Orlovsky’s two co-hosts joined in saying amen.
The New York Times Ruth Graham pointed out that a prayer circle – common at the end of American football games – formed after Hamlin went into cardiac arrest during the game between the Buffalo Bills (his team) and the Cincinnati Bengals.
“As the ambulance carrying the injured Buffalo Bills player Damar Hamlin rolled slowly off the field in Cincinnati Monday night, a huddle of players and team staff knelt in a massive yet intimate circle on the field,” Graham wrote. “They bowed their heads, some placing hands on each other’s shoulders and others with tears streaming down their faces, in a moment of spontaneous prayer led by the team’s chaplain, Len Vanden Bos.

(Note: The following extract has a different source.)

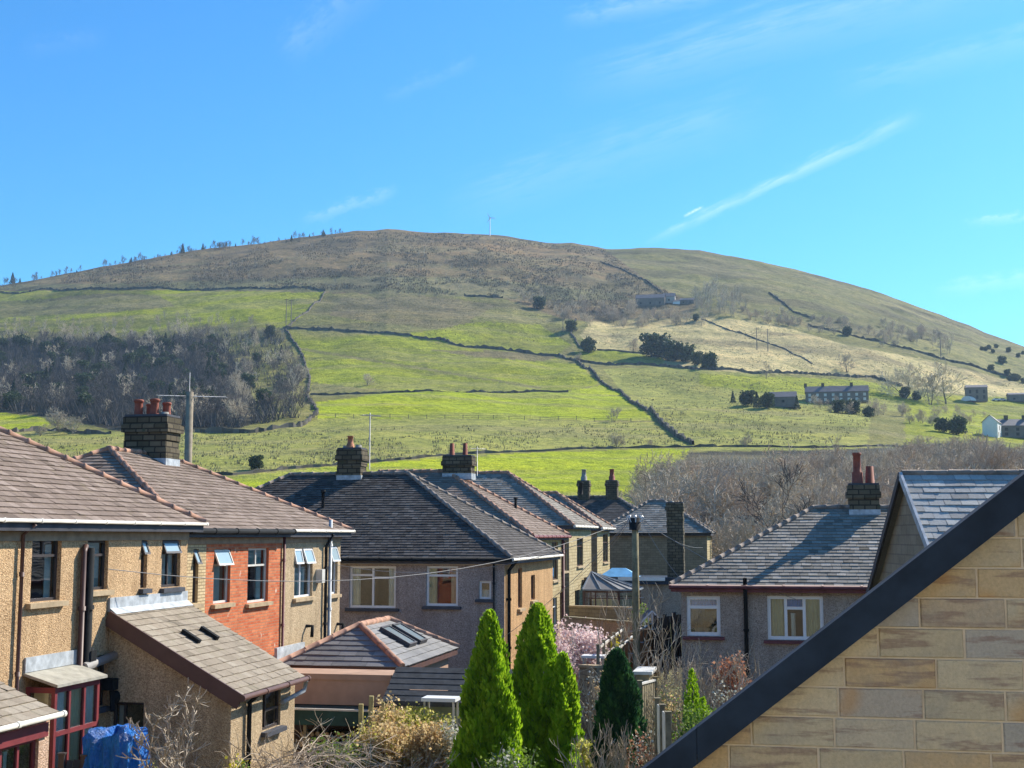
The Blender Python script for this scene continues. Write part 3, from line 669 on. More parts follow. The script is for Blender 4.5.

The hushed crowd at Paycor Stadium burst into applause as the players knelt and again as they rose.”
Her story explored the deep connection between Christianity and that particular football code. The closest we come to that in Australian is the Pacifica players in the NRL.
Graham quotes an expert from Baylor University, a Baptist institution. “It’s an example of seeing in public a Christian subculture that’s been embedded in the N.F.L. for four decades,” said Paul Putz, assistant director of the Faith & Sports Institute at Baylor University. “Since the 1970s, it’s had almost like its own church.”
As with top level teams in Australia, NFL teams have chaplains, usually evangelical Christians.
Joseph Kennedy a high school coach lost his job at Bremerton, Washington State, for praying on the field at the end of each game, but won a landmark Supreme Court case last year. The Court ruled that Kennedy was free to pray publicly. “”We are aware of no historically sound understanding of the Establishment Clause that begins to ‘(make) it necessary for government to be hostile to religion’ in this way,” wrote Associate Justice Neil Gorsuch in the court’s majority opinion.